Other than flags, battle songs and slogans, does China really not
have a better way to show the world a more civilized spirit and conduct?

"Obviously a nation needs some degree of nationalism to foster
cohesiveness, but in the end it's very easy for extreme nationalism
to lead to separation from and even opposition to the rest of the
world." Many years of political inculcation and ideological education
have resulted in the common people speaking in government platitudes
and being filled with a sense of righteous mission."

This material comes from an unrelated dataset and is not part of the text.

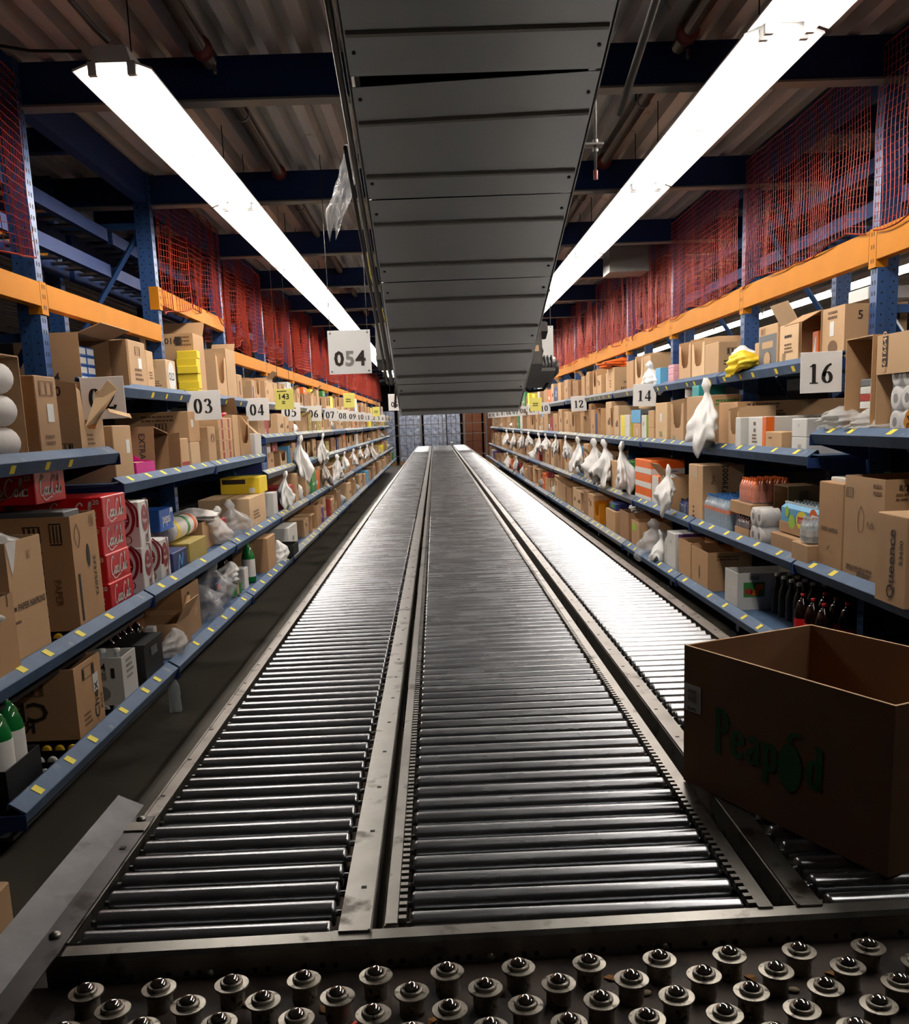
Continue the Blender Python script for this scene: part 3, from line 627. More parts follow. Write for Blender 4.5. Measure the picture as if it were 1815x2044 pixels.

"It is interesting to note that many Chinese usually have strong
analytical abilities and critical spirits. When speaking about
injustice in their everyday lives, their judgments are frequently
right on the mark. But once there's an international dispute, once
they have to make a judgment on something that happened in a remote
foreign country, once an alien society or culture is involved, their
judgment fails and they become blind conformists. Wild venting of
nationalist sentiments is principally a problem of incomplete and
distorted information.

"There is a psychological dimension. Under the banner of
'patriotism,' little people can in a heartbeat become strong and
powerful. Patriotism can help people temporarily forget their
smallness and pain, and from the act of yelling ultra-nationalistic
slogans they discover the illusory feeling of 'greatness' and 'heroism'."

"By some material standards, in the past few years China has reached
world power status. But has it spiritually prepared itself to be a
world power? If we are only ready to enjoy the advantages of being a
great power and are unwilling to accept the misunderstandings and
censure that inevitably accompany this esteemed status, then we don't
have what it takes to be one."

"Chinese nationalism must answer the following question: after great
sacrifices are made to this collective called the nation, what's the
value of being one small unit among countless others? In any
envisioned new nation-state, what's the position of the individual?
If this problem is not solved, when the people are worked into a
frenzy of ultra-nationalism, they may be deceived and manipulated by
those who rule them."

"Returning to the Olympic Games, at present there are a lot of people
who are worried: when the French and the Japanese teams take part in
events, will the Chinese audience hiss and boo? When CNN conducts
interviews in Beijing, will people on the street use uncivilized
language and behavior? When Western tourists wear clothes printed
with heterodox views, will those nearby react with violence?

"Right now what we do know is that the authorities will take measures
to prevent these things from happening. Who knows if they will
succeed, but if nothing unfortunate does happen, we can't say that
it's because ultra-nationalism has already been tamed. Those in power
have only temporarily forced it into a cage."